Lieber Harry,
ja, das sehe ich im Grunde auch so. Es ist die Zusammengehörigkeit von Freiheit und Verantwortung. Um frei zu sein, muss man eine ordentliche Portion Sicherheit haben. Bei kleinen Kindern kann man das gut beobachten: Sie erforschen die Welt, gewinnen nach und nach an Freiheit, versichern sich aber immer wieder, ob Mama oder Papa auch noch da sind, um bei Gefahr schnell Schutz suchen zu können. Mit zunehmendem Alter nimmt dann gewöhnlicherweise dieses Sicherheitsbedürfnis nach oder man überträgt es auf jemand anders: einen Gruppenführer, die Gesellschaft, den Staat, die Religionsgemeinschaft oder eben auch auf einen transzendenten Bereich wie Gott, den Dharma, das Dao oder wie auch immer man es sich vorstellen und es nennen mag.
Jetzt gibt es noch den Unterschied, ob man die Verantwortung für alles diesen Personen oder dem Transzendenten auferlegt oder ob man sich selbt dazu bringt, diesen Personen oder dem Transzendenten gegenüber verantwortlich zu sein. Ersteres belässt einen selbst in einer Unmündigkeit, letzteres macht einen zu einem verantwortlichen Beziehungswesen.
Für einen mündigen Menschen gibt es dann keine Instanz, hinter der man sich verstecken kann, eigentlich auch kein "man", sondern nur ein "ich" und ein "wir", wobei das Ich im Wir eine Gruppe sieht, innerhalb derer es auch verantwortlich ist.

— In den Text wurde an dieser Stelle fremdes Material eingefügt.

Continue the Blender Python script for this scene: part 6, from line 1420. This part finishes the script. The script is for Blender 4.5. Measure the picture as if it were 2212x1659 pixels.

Es kann die Verantwortung also auch nicht auf das "wir" abschieben.
Allerdings bleibt immer noch ein Bereich, der außerhalb unserer Macht liegt. Uns passieren immer wieder Missgeschicke, Fehler, Unglücke, die wir verantworten müssen, aber nicht können. Dann wird es schwierig. Dann ist es immer wichtig, eine Instanz zu wissen oder zu glauben, bei der man immer willkommen ist, von der man immer geliebt wird, die immer Verzeiht, wenn man seine Verantwortung so weit ausgeschöpft hat, wie man es vermag.